> [Entries]:
------------------------
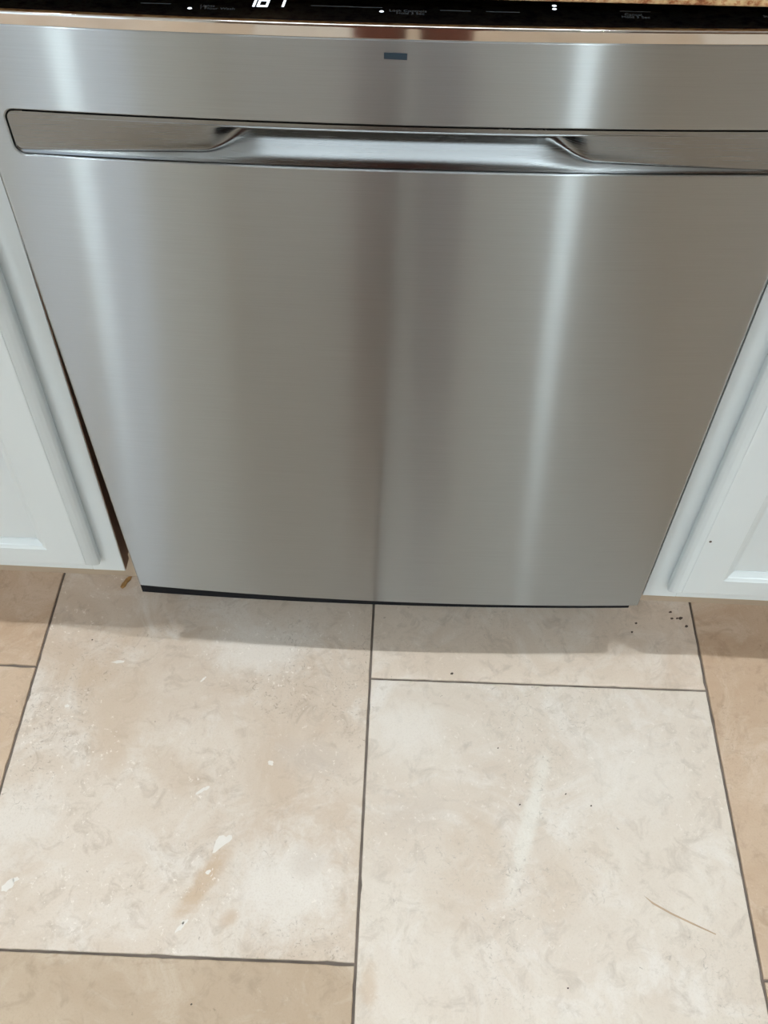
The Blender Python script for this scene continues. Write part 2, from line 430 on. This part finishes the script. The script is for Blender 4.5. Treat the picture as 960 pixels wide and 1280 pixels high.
# ------------------------------------------------------------------ dishwasher
HW, SAG = 0.3015, 0.00935
ZT, ZB = 0.7944, 0.1264
def yb_(x):
    return -SAG * (1 - (x / HW) ** 2)
dw = tag(empty('dishwasher', (0, 0.05, 0)), 'stainless steel built-in dishwasher with pocket handle and black top controls', 'dishwasher')
PT, PB, PX, PR = 0.7368, 0.6993, 0.2832, 0.009    # pocket opening
def dwp(o):
    o.parent = dw; o.matrix_parent_inverse = Matrix.Translation((0, -0.05, 0)); return o
def ptop(x, off=0.0):
    px, r, t = PX - off, PR - off, PT - off
    d = abs(x) - (px - r)
    return t if d <= 0 else t - r + math.sqrt(max(0, r * r - d * d))
def pbot(x, off=0.0):
    px, r, t = PX - off, PR - off, PB + off
    d = abs(x) - (px - r)
    return t if d <= 0 else t + r - math.sqrt(max(0, r * r - d * d))
def zbot(x):                                   # the lower edge runs a little out of level
    return ZB + .0036 - .0072 * (x + HW) / (2 * HW) + .0002
xs = set()
for i in range(61): xs.add(round(-PX + PR + (2 * PX - 2 * PR) * i / 60, 6))
for s in (-1, 1):
    for i in range(9): xs.add(round(s * (PX - PR + PR * math.sin(math.pi / 2 * i / 8)), 6))
    for v in (.2875, .2935, HW - .0028, HW - .0025): xs.add(s * v)
xs = sorted(xs)
# rounded side edges
sidecurve = [(HW - .0025 + .0025 * math.sin(a), .0025 * (1 - math.cos(a))) for a in [math.pi / 2 * k / 4 for k in range(1, 5)]]
cols = [(-x, d) for x, d in reversed(sidecurve)] + [(x, 0.0) for x in xs] + [(x, d) for x, d in sidecurve]
bm = bmesh.new()
def V(x, y, z): return bm.verts.new((x, y, z))
FL = .030
top_edge, bot_edge, hole_t, hole_b = [], [], [], []
prev = None
for x, d in cols:
    y = yb_(min(abs(x), HW)) + d
    zb, zt = zbot(x), ZT
    inside = abs(x) <= PX + 1e-6
    ht = ptop(x) if inside else PT - PR
    hb = pbot(x) if inside else PB + PR
    cur = dict(x=x, y=y, inside=inside, t=V(x, y, zt), ht=V(x, y, ht), hb=V(x, y, hb), b=V(x, y, zb))
    if prev:
        bm.faces.new((prev['ht'], cur['ht'], cur['t'], prev['t']))
        bm.faces.new((prev['b'], cur['b'], cur['hb'], prev['hb']))
        if not (prev['inside'] and cur['inside']):
            bm.faces.new((prev['hb'], cur['hb'], cur['ht'], prev['ht']))
    prev = cur
    top_edge.append(cur['t']); bot_edge.append(cur['b'])
    if inside: hole_t.append(cur['ht']); hole_b.append(cur['hb'])
def flange(edge, dirz, depth, rr=.0012, closed=False):
    """roll an edge over a small radius and run it back into the door"""
    rows = [[V(*v.co) for v in edge]]
    for a in (30, 60, 90):
        a = math.radians(a)
        rows.append([V(v.co.x, v.co.y + rr * (1 - math.cos(a)), v.co.z + dirz * rr * math.sin(a)) for v in edge])
    rows.append([V(v.co.x, v.co.y + depth, v.co.z + dirz * rr) for v in edge])
    for r0, r1 in zip(rows, rows[1:]):
        for i in range(len(edge) - 1):
            bm.faces.new((r0[i], r0[i + 1], r1[i + 1], r1[i]))
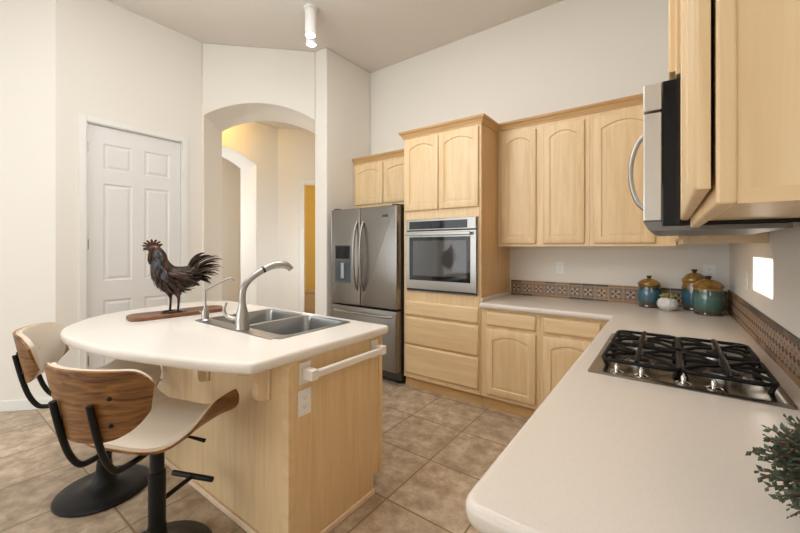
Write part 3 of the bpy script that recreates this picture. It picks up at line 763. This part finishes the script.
------------------------
> [Your task]:
Write out each line again precisely as it appears, skipping every picture.

> [Result for this task]:
The Blender Python script for this scene continues. Write part 2, from line 430 on. This part finishes the script. The script is for Blender 4.5. Treat the picture as 960 pixels wide and 1280 pixels high.
# ------------------------------------------------------------------ dishwasher
HW, SAG = 0.3015, 0.00935
ZT, ZB = 0.7944, 0.1264
def yb_(x):
    return -SAG * (1 - (x / HW) ** 2)
dw = tag(empty('dishwasher', (0, 0.05, 0)), 'stainless steel built-in dishwasher with pocket handle and black top controls', 'dishwasher')
PT, PB, PX, PR = 0.7368, 0.6993, 0.2832, 0.009    # pocket opening
def dwp(o):
    o.parent = dw; o.matrix_parent_inverse = Matrix.Translation((0, -0.05, 0)); return o
def ptop(x, off=0.0):
    px, r, t = PX - off, PR - off, PT - off
    d = abs(x) - (px - r)
    return t if d <= 0 else t - r + math.sqrt(max(0, r * r - d * d))
def pbot(x, off=0.0):
    px, r, t = PX - off, PR - off, PB + off
    d = abs(x) - (px - r)
    return t if d <= 0 else t + r - math.sqrt(max(0, r * r - d * d))
def zbot(x):                                   # the lower edge runs a little out of level
    return ZB + .0036 - .0072 * (x + HW) / (2 * HW) + .0002
xs = set()
for i in range(61): xs.add(round(-PX + PR + (2 * PX - 2 * PR) * i / 60, 6))
for s in (-1, 1):
    for i in range(9): xs.add(round(s * (PX - PR + PR * math.sin(math.pi / 2 * i / 8)), 6))
    for v in (.2875, .2935, HW - .0028, HW - .0025): xs.add(s * v)
xs = sorted(xs)
# rounded side edges
sidecurve = [(HW - .0025 + .0025 * math.sin(a), .0025 * (1 - math.cos(a))) for a in [math.pi / 2 * k / 4 for k in range(1, 5)]]
cols = [(-x, d) for x, d in reversed(sidecurve)] + [(x, 0.0) for x in xs] + [(x, d) for x, d in sidecurve]
bm = bmesh.new()
def V(x, y, z): return bm.verts.new((x, y, z))
FL = .030
top_edge, bot_edge, hole_t, hole_b = [], [], [], []
prev = None
for x, d in cols:
    y = yb_(min(abs(x), HW)) + d
    zb, zt = zbot(x), ZT
    inside = abs(x) <= PX + 1e-6
    ht = ptop(x) if inside else PT - PR
    hb = pbot(x) if inside else PB + PR
    cur = dict(x=x, y=y, inside=inside, t=V(x, y, zt), ht=V(x, y, ht), hb=V(x, y, hb), b=V(x, y, zb))
    if prev:
        bm.faces.new((prev['ht'], cur['ht'], cur['t'], prev['t']))
        bm.faces.new((prev['b'], cur['b'], cur['hb'], prev['hb']))
        if not (prev['inside'] and cur['inside']):
            bm.faces.new((prev['hb'], cur['hb'], cur['ht'], prev['ht']))
    prev = cur
    top_edge.append(cur['t']); bot_edge.append(cur['b'])
    if inside: hole_t.append(cur['ht']); hole_b.append(cur['hb'])
def flange(edge, dirz, depth, rr=.0012, closed=False):
    """roll an edge over a small radius and run it back into the door"""
    rows = [[V(*v.co) for v in edge]]
    for a in (30, 60, 90):
        a = math.radians(a)
        rows.append([V(v.co.x, v.co.y + rr * (1 - math.cos(a)), v.co.z + dirz * rr * math.sin(a)) for v in edge])
    rows.append([V(v.co.x, v.co.y + depth, v.co.z + dirz * rr) for v in edge])
    for r0, r1 in zip(rows, rows[1:]):
        for i in range(len(edge) - 1):
            bm.faces.new((r0[i], r0[i + 1], r1[i + 1], r1[i]))
Write part 3 of the bpy script that recreates this picture. It picks up at line 763. This part finishes the script.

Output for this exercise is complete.